Bain Capital has made a nonbinding $4 billion offer to take Japanese software developer Fuji Soft private, intensifying a bidding war with rival private equity firm KKR. In a statement released Tuesday, Bain urged Fuji Soft to engage in “sincere discussions” and allow its board and shareholders to consider Bain’s tender offer over KKR’s competing proposal.
Bain Capital’s offer, initially proposed on July 26 and now exceeding KKR’s bid by 5%, marks a significant push to secure Fuji Soft’s buyout. The exact financial details of Bain’s offer were not disclosed in the statement, but the firm emphasized that its bid provides more favorable terms than KKR’s. Bain plans to officially submit the proposal in October and launch the tender offer in November, contingent on ongoing negotiations with Fuji Soft.
In its statement, Bain Capital also requested that Fuji Soft release its largest shareholder, 3D Investment Partners, from its current role in the process. Bain argues that this move would ensure a fair and transparent selection process for Fuji Soft’s stakeholders, including shareholders and employees.

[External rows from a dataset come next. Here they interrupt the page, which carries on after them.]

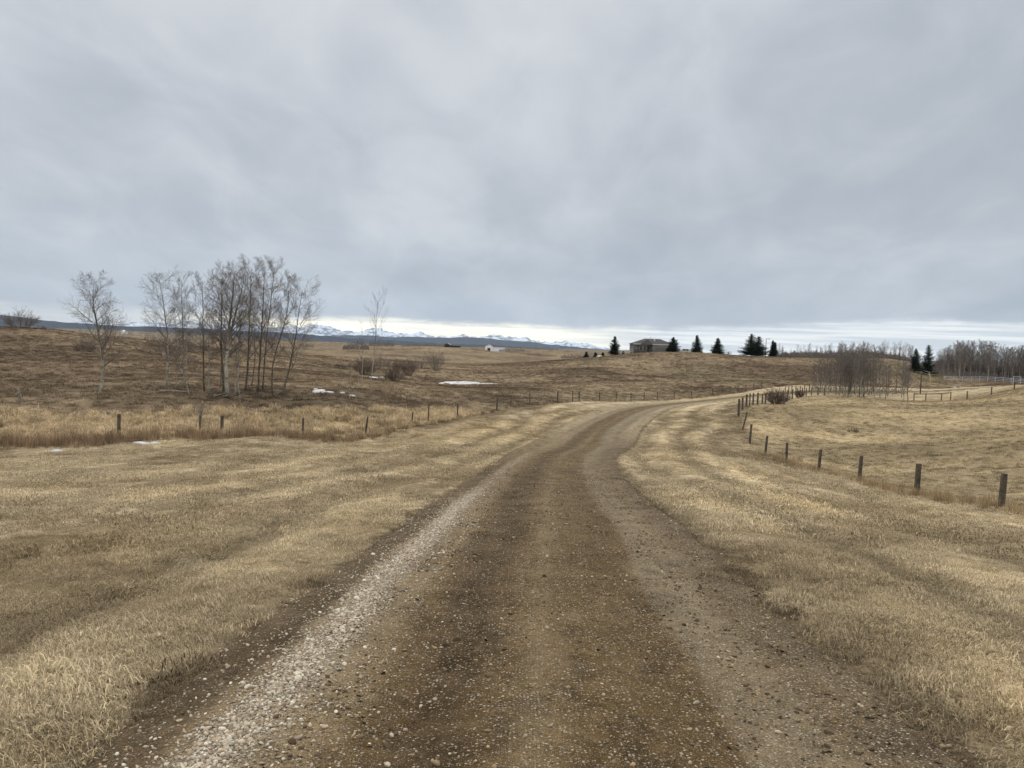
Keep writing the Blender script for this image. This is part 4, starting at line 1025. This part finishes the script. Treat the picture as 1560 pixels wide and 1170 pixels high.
# ------------------------------------------------------------------ buildings
def window(root, x0, x1, z0, z1, y, mat='trim_white'):
    f = MB(); t = .09
    f.box(x0 - t, x1 + t, y - .06, y - .002, z1, z1 + t).box(x0 - t, x1 + t, y - .06, y - .002, z0 - t, z0).box(x0 - t, x0, y - .06, y - .002, z0, z1).box(x1, x1 + t, y - .06, y - .002, z0, z1)
    fo = f.build('window', mat, root); MB().box(x0, x1, y - .03, y - .004, z0, z1).build('pane', 'window_glass', fo)
def house():
    Y = 240; loc = gp(1000, Y, -.3); root = empty('house', loc)
    u = Y / F                                       # metres per photo pixel
    def X(px): return (px - 1000) * u
    b = -.35; e = 2.9                               # eaves height
    MB().box(X(965.5), X(1026), 0, 9, -.8, e).build('wall', 'siding', root)
    MB().box(X(993), X(1018), -.55, -.003, -.8, e - .15).build('garage_front', 'pale_siding', root)
    # hip roof
    r = MB(); x0, x1, y0, y1 = X(963.5), X(1028), -.7, 9.6; zt = 4.65; rx0, rx1 = X(985), X(1009); ym = 4.4; th = .16
    A, B, C_, D = (x0, y0, e), (x1, y0, e), (x1, y1, e), (x0, y1, e); E, G_ = (rx0, ym, zt), (rx1, ym, zt)
    r.poly(A, B, G_, E); r.poly(B, C_, G_); r.poly(C_, D, E, G_); r.poly(D, A, E); r.poly(D, C_, B, A)
    ro = r.build('roof', 'shingles', root)
    MB().box(x0, x1, y0 - .05, y0, e - .2, e + .02).build('fascia', 'trim_white', ro)
    MB().tube([(X(993), 3, 4.0), (X(993), 3, 5.2)], [.08, .08], 6).build('vent_pipe', 'white_rail', ro)
    MB().box(X(997.5), X(999), 2, 2.5, 3.6, 4.6).build('chimney', 'trim_white', ro)
    # cross gable over the entrance
    g = MB(); gx0, gx1 = X(975), X(993); gz = 4.15
    g.prism([(gx0, e + .02), (gx1, e + .02), ((gx0 + gx1) / 2, gz)], -1.2, 3.2); g.build('gable', 'shingles', root)
    MB().prism([(gx0 + .35, e + .04), (gx1 - .35, e + .04), ((gx0 + gx1) / 2, gz - .22)], -1.24, -1.203).build('gable_face', 'siding', root)
    for a_, b_ in ((967.5, 969.5), (974.5, 978), (980, 984)): window(root, X(a_), X(b_), .9, 2.3, 0)
    d = MB().box(X(986), X(989), -.06, -.003, -.1, 2.1).build('door', 'dark_opening', root)
    # garage door on the right half
    MB().box(X(997), X(1014), -.60, -.553, -.5, 1.9).build('garage_door', 'siding', root)
    # deck
    dk = MB().box(X(961), X(993), -2.6, -.005, -.05, .12).build('deck', 'dark_wood', root)
    rl = MB()
    for i in range(34): xx = X(961) + i * (X(993) - X(961)) / 33; rl.box(xx - .05, xx + .05, -2.62, -2.54, .12, 1.05)
    rl.box(X(961), X(993), -2.64, -2.5, 1.05, 1.13); rl.build('railing', 'dark_wood', dk)
    sk = MB().box(X(962), X(992.5), -2.5, -.01, -1.2, -.052).build('deck_skirt', 'dark_wood', dk)
    # carport at the right end
    cp = MB().box(X(1028.2), X(1038.5), .5, 6, 2.35, 2.5).build('carport_roof', 'grey_roof', root)
    for xx in (1034.5, 1036.5): MB().box(X(xx) - .07, X(xx) + .07, .6, .74, -.8, 2.348).build('carport_post', 'trim_white', root)
    MB().box(X(1028.2), X(1033), 3, 6, -.8, 2.348).build('shed_wall', 'pale_siding', root)
    tag(root, 'grey bungalow with dark hipped roof and wooden deck on the hill', 'house')
house()
def car():
    loc = gp(1046, 244, -.05); root = empty('parked_car', loc)
    b = MB(); prof = [(-2.3, .45), (2.25, .45), (2.3, .95), (1.55, 1.08), (.95, 1.62), (-1.55, 1.66), (-2.2, 1.1)]
    b.prism(prof, -.85, .85); body = b.build('body', 'car_paint', root)
    for x0, x1 in ((-1.5, -.55), (-.45, .35)): MB().prism([(x0, 1.08), (x1, 1.08), (x1 - .02, 1.52), (x0 + .1, 1.53)], -.87, -.852).build('window', 'window_glass', body)
    for x in (-1.45, 1.4):
        for y in (-.75, .75):
            MB().tube([(x, y - .12, .36), (x, y, .36), (x, y + .12, .36)], [.35, .36, .35], 14).build('wheel', 'tyre', root)
    tag(root, 'white car parked between the house and the tall narrow spruce', 'car')
car()
loc = gp(1055.5, 243, -.05); tr_ = empty('utility_trailer', loc)
MB().prism([(-1.1, .5), (1.1, .5), (1.1, 1.25), (.6, 1.4), (-1.0, 1.4)], -.7, .7).build('box', 'trim_white', tr_)
for y in (-.75, .75): MB().tube([(0, y - .08, .34), (0, y, .34), (0, y + .08, .34)], [.33, .34, .33], 12).build('wheel', 'tyre', tr_)
tag(tr_, 'pale small trailer just left of the tall narrow spruce', 'trailer')
def barn(px0, px1, Y, hpx, label, wall='white_metal', roof='white_metal', gable_px=9, name='barn', opening=True):
    c = (px0 + px1) / 2; loc = gp(c, Y); u = Y / F
    root = empty(name, loc); w = (px1 - px0) * u; h = hpx * u; g = gable_px * u; x0 = -w / 2
    MB().prism([(x0, -1.5), (x0 + g, -1.5), (x0 + g, h * .74), (x0 + g / 2, h), (x0, h * .74)], 0, 12).build('gable_end', wall, root)
    MB().box(x0 + g + .01, x0 + w, 4, 12, -1.5, h * .58).build('wall', wall, root)
    MB().prism([(x0 + g + .35, h * .58), (x0 + w + .3, h * .58), (x0 + w + .3, h * .64), (x0 + g + .35, h * .64)], 3.7, 12.3).build('roof', roof, root)
    r = MB(); gx0, gx1 = x0 - .3, x0 + g + .3; r.poly((gx0, -.3, h * .72), ((gx0 + gx1) / 2, -.3, h + .1), ((gx0 + gx1) / 2, 12.3, h + .1), (gx0, 12.3, h * .72)); r.poly((gx1, -.3, h * .72), (gx1, 12.3, h * .72), ((gx0 + gx1) / 2, 12.3, h + .1), ((gx0 + gx1) / 2, -.3, h + .1)); r.build('gable_roof', roof, root)
    if opening: MB().box(x0 + g * .3, x0 + g * .72, -.06, -.01, -.5, h * .5).build('door', 'dark_opening', root)
    return tag(root, label, 'barn')
barn(739, 769, 900, 11, 'white farm barn with a dark doorway and long low wing', gable_px=11)
barn(677, 700, 560, 7, 'low dark farm building on the far ridge left of the white barn', 'dark_siding', 'grey_roof', 8)
barn(914, 929, 300, 6, 'small pale far house beside the leftmost ridge spruce', 'trim_white', 'grey_roof', 7, 'farmhouse', False)
barn(184, 192, 2300, 6, 'tiny white tower building on the far left plain', 'white_metal', 'white_metal', 4, 'farm_building', False)

# ------------------------------------------------------------------ snow, log, stump
def patch(name, mat, spots, label, Yref, cat, th=.03, n=40, seed=0, kind=None):
    """flat ragged patch lying on the land; spots: (px,py,rx_px,ry_m)"""
    V = []; Fc = []
    for k, (px, Y, rx, ry) in enumerate(spots):
        x0 = gpx(px, Y); rxm = rx / F * Y * .88; ry *= .9; a = np.linspace(0, 2 * np.pi, n, endpoint=False)
        rad = .6 + .8 * fbm(np.cos(a) * 1.7 + 10 + k, np.sin(a) * 1.7 + seed, 200 + seed + k, 3, .7)
        base = len(V)
        rings = [1.0, .9, .55, .2]
        for ri, q in enumerate(rings):
            x = x0 + np.cos(a) * rad * rxm * q; y = Y + np.sin(a) * rad * ry * q; z = H(x, y) + (th if ri else -.06) + (.02 * ri)
            V += list(zip(x, y, z))
        for ri in range(3):
            for i in range(n): j = (i + 1) % n; Fc.append((base + ri*n + i, base + ri*n + j, base + (ri+1)*n + j, base + (ri+1)*n + i))
        V.append((x0, Y, Hp(x0, Y) + th + .06)); c = len(V) - 1
        for i in range(n): Fc.append((base + 3*n + i, base + 3*n + (i + 1) % n, c))
    mb = MB(); mb.v = V; mb.f = Fc; o = mb.build(name, mat, None, True)
    return tag(o, label, cat, 'melting snow patches', kind)
patch('snow_patch', 'snow', [(700,135,34,8.5),(736,131,24,2)], 'long white snow covered slough in the middle pasture', 134, 'snow', .10, seed=1)
patch('snow_patch', 'snow', [(486,66,9,1.3),(500,65,11,.7),(481,67.4,4,.5)], 'bright melting snow strip right of the grove', 65, 'snow', .08, seed=2)
patch('snow_patch', 'snow', [(522,66,4,.35)], 'tiny snow scrap in the middle of the strips', 66, 'snow', .06, seed=3)
patch('snow_patch', 'snow', [(537,64,6,.4)], 'small snow scrap at the right end of the strips', 66, 'snow', .06, seed=4)
patch('snow_patch', 'snow', [(569,128,8,2.0),(582,134,4,1.2)], 'small snow drift among the dark willows', 130, 'snow', .12, seed=5)
patch('snow_patch', 'snow', [(87,34.0,11,.22)], 'thin white snow scrap at the foot of the weeds, far left', 34, 'snow', .05, seed=6)
patch('snow_patch', 'snow', [(215,37.0,16,.25),(236,37.4,10,.2)], 'thin snow strip below the leftmost fence post', 37, 'snow', .05, seed=7)
patch('snow_patch', 'snow', [(1196,84,4,.5)], 'small scrap of white debris at the foot of the willow bush', 84, 'snow', .08, seed=8)  # white debris, modelled and grouped as a snow patch
patch('snow_patch', 'snow', [(1459,165,9,2.5)], 'white snow patch by the gravel lot at the far right', 165, 'snow', .10, seed=9)
l0 = gp(243, 57.2, .12); l1 = gp(287, 57.0, .14)
mb = MB(); mb.tube([(0, 0, 0), ((l1[0] - l0[0]) * .5, .1, .04), (l1[0] - l0[0], l1[1] - l0[1], l1[2] - l0[2])], [.10, .085, .05], 7); lo = mb.build('fallen_log', 'pale_post_wood', loc=l0); tag(lo, 'long grey fallen log lying left of the grove', 'log')
def stump(px, Y, h, lx, lab, seed):
    rr = random.Random(seed); mb = MB(); mb.tube([(0, 0, -.2), (lx * .4, 0, h * .5), (lx, .1, h)], [.13, .1, .07], 7)
    for k in range(5):
        z = h * rr.uniform(.4, .95); a = rr.uniform(0, 6.28); mb.tube([(lx * z / h, 0, z), (lx * z / h + math.cos(a) * .35, math.sin(a) * .35, z + rr.uniform(-.1, .4))], [.035, .01], 4)
    o = mb.build('dead_stump', 'pale_post_wood', loc=gp(px, Y)); tag(o, lab, 'stump')
stump(33, 50, .95, -.3, 'leaning grey dead stump at the far left pasture', 1)
stump(304, 46, 1.5, .12, 'broken whitish dead stem among the tall grass below the grove', 2)
mb = MB(); rr = random.Random(5)
for k in range(9):
    a = rr.uniform(-.5, .5); L = rr.uniform(.8, 2.2); x = rr.uniform(-1, 1); mb.tube([(x, rr.uniform(-.4, .4), .08 + .05 * k * .3), (x + L * math.cos(a), L * math.sin(a), .12 + rr.uniform(0, .5))], [.05, .02], 4)
tag(mb.build('branch_pile', 'dark_bark', loc=gp(328, 55.5)), 'dark fallen branches heaped at the foot of the thick trunk', 'branches')

# ------------------------------------------------------------------ haze
m = bpy.data.materials.new('haze'); m.use_nodes = True; t = m.node_tree; t.nodes.clear()
pv = N(t, 'ShaderNodeVolumePrincipled'); pv.inputs['Color'].default_value = (.66, .80, 1, 1); pv.inputs['Density'].default_value = 0.5 / 26000; pv.inputs['Anisotropy'].default_value = 0.0
oo = N(t, 'ShaderNodeOutputMaterial'); t.links.new(pv.outputs[0], oo.inputs['Volume']); M['haze'] = m
hz = MB().box(-30500, 30500, -30500, 30500, -600, 1600).build('haze', 'haze'); tag(hz, kind='stuff')
print('faces', sum(len(o.data.polygons) for o in bpy.data.objects if o.type == 'MESH'))
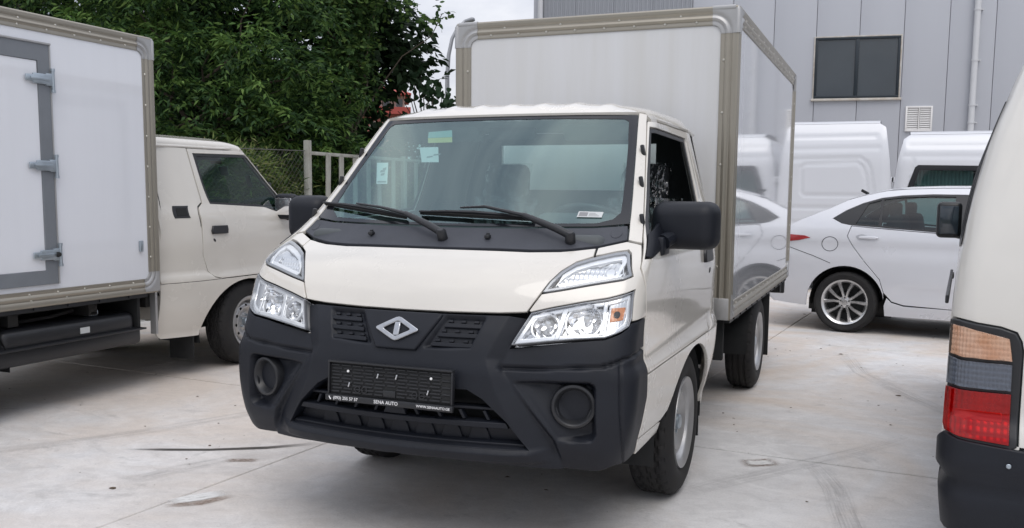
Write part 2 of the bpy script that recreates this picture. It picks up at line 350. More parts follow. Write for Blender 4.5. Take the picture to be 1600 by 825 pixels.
def dens(lp, step):
    out = []
    for a, b in zip(lp, lp[1:]+lp[:1]):
        n = max(1, int(math.hypot(b[0]-a[0], b[1]-a[1])/step+.5)); out += [(a[0]+(b[0]-a[0])*k/n, a[1]+(b[1]-a[1])*k/n) for k in range(n)]
    return out
def inset(lp, d):
    "move a loop inward (material side on its left) by d"
    a = np.asarray(lp, float); p = np.roll(a, 1, 0); n = np.roll(a, -1, 0); t1 = a-p; t2 = n-a
    t1 /= np.maximum(np.linalg.norm(t1, axis=1, keepdims=True), 1e-9); t2 /= np.maximum(np.linalg.norm(t2, axis=1, keepdims=True), 1e-9)
    n1 = np.stack([-t1[:, 1], t1[:, 0]], 1); n2 = np.stack([-t2[:, 1], t2[:, 0]], 1); m = n1+n2; l = np.maximum((m*n1).sum(1, keepdims=True), .35)
    return (a+m/l*d).tolist()
def cdt(loops, step):
    pts = []; edges = []
    for lp in loops:
        b = len(pts); n = len(lp); pts += [tuple(p) for p in lp]; edges += [(b+i, b+(i+1) % n) for i in range(n)]
    A = np.asarray(loops[0]); lo = A.min(0); hi = A.max(0)
    gx = np.arange(lo[0]+step*.5, hi[0], step); gz = np.arange(lo[1]+step*.5, hi[1], step)
    if len(gx) and len(gz):
        X, Z = np.meshgrid(gx, gz); X = X+(np.arange(len(gz))[:, None] % 2)*step*.5; g = np.stack([X.ravel(), Z.ravel()], 1)
        g = g[inpoly(g, loops)]
        if len(g): g = g[segdist(g, loops) > step*.45]
        pts += [tuple(p) for p in g]
    r = delaunay_2d_cdt([Vector(p) for p in pts], edges, [], 0, 1e-7)
    V = np.array([tuple(v) for v in r[0]]); F = np.array([f for f in r[2] if len(f) == 3]); ok = inpoly(V[F].mean(1), loops); F = F[ok]
    ar = (V[F[:, 1], 0]-V[F[:, 0], 0])*(V[F[:, 2], 1]-V[F[:, 0], 1])-(V[F[:, 2], 0]-V[F[:, 0], 0])*(V[F[:, 1], 1]-V[F[:, 0], 1])
    F[ar < 0] = F[ar < 0][:, ::-1]; return V, F[np.abs(ar) > 1e-12]
def panel(name, loops, S, m, parent, off=0., depth=.016, gap=.0032, step=.035, edge=.0025, sgn=1, disp=None, estep=None):
    "sheet-metal panel lying on surface S, outlined by loops in (u, z), with rounded turned-in edges"
    if not isinstance(loops[0][0], (tuple, list)): loops = [loops]
    L2 = []
    for i, lp in enumerate(loops):
        lp = [(sgn*p[0], p[1]) for p in lp]
        ccw = area2(lp) > 0
        if ccw != (i == 0): lp = lp[::-1]
        lp = dens(lp, estep or step)
        L2.append(inset(lp, gap+edge) if gap+edge else lp)
    try: V, F = cdt(L2, step)
    except Exception as ex: print('PANELFAIL', name, sgn, ex, loops[0][:4]); raise
    U, Z = V[:, 0], V[:, 1]; n0 = snorm(S, U, Z); d = 0 if disp is None else disp(V)
    PT = S(U, Z)+n0*(off+d)[..., None] if disp is not None else S(U, Z)+n0*off
    if disp is not None:
        # true normals of the displaced sheet
        N = np.zeros_like(PT); fn = np.cross(PT[F[:, 1]]-PT[F[:, 0]], PT[F[:, 2]]-PT[F[:, 0]])
        for k in range(3): np.add.at(N, F[:, k], fn)
        n0s = N/np.maximum(np.linalg.norm(N, axis=1, keepdims=True), 1e-12)
    else: n0s = n0
    verts = [PT]; norms = [n0s]; faces = [tuple(f) for f in F]; base = len(PT)
    if depth:
        for lp in L2:
            a = np.asarray(lp); k = len(a); nn = snorm(S, a[:, 0], a[:, 1]); dd = 0 if disp is None else disp(a)[:, None]
            p0 = S(a[:, 0], a[:, 1])+nn*(off+dd); tg = np.roll(p0, -1, 0)-np.roll(p0, 1, 0); ou = np.cross(tg, nn); ou /= np.maximum(np.linalg.norm(ou, axis=1, keepdims=True), 1e-9)
            ring = [p0, p0+ou*edge*.7-nn*edge*.3, p0+ou*edge-nn*edge, p0+ou*edge-nn*depth]
            rn = [nn, (nn+ou), ou+nn*.25, ou]
            for q, w in zip(ring, rn): verts.append(q); norms.append(w/np.maximum(np.linalg.norm(w, axis=1, keepdims=True), 1e-9))
            for r in range(3):
                for i in range(k):
                    j = (i+1) % k; A = base+r*k+i; B = base+r*k+j; faces.append((A, A+k, B+k, B))
            base += 4*k
    return mk(name, np.concatenate(verts), faces, m, parent, normals=np.concatenate(norms))
def lift_pts(S, pts, off=0):
    a = np.asarray(pts, float); return S(a[:, 0], a[:, 1])+snorm(S, a[:, 0], a[:, 1])*off
def strip(name, S, pts, m, parent, w, h, off=0, n=6):
    "a round-backed bar following points on the surface"
    P3 = lift_pts(S, pts, off); MBx = MB(); MBx.tube([tuple(p) for p in P3], w, n); return MBx.build(name, m, parent)
def flat_text(name, body, size, T, m, parent, depth=.0006, align='CENTER'):
    cu = bpy.data.curves.new(name, 'FONT'); cu.body = body; cu.size = size; cu.align_x = align; cu.align_y = 'CENTER'; cu.extrude = depth; cu.resolution_u = 3
    o = bpy.data.objects.new(name, cu); COL.objects.link(o); dg = bpy.context.evaluated_depsgraph_get(); me = bpy.data.meshes.new_from_object(o.evaluated_get(dg))
    COL.objects.unlink(o); bpy.data.objects.remove(o); me.transform(T); me.materials.clear(); me.materials.append(MATS[m]); me.name = name
    q = bpy.data.objects.new(name, me); return link(q, parent)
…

Competing with KKR’s Offer
The bidding war for Fuji Soft began when KKR announced on August 8 that its entity, FK Co. Ltd., planned to acquire Fuji Soft at a tender offer price of 8,800 Japanese yen ($59.84) per share, which amounted to just over $4 billion. KKR’s tender offer is expected to commence by the end of the year, pending regulatory approvals, and will be financed primarily through its Asian Fund IV, a $15 billion fund dedicated to investments across the Asia-Pacific region.
Financing and Strategic Considerations
Bain Capital has outlined that it will finance the Fuji Soft transaction through investments from funds advised by Bain, supplemented by loans from major domestic financial institutions in Japan. The firm expressed confidence in the “very high degree of certainty of execution” of these financing arrangements.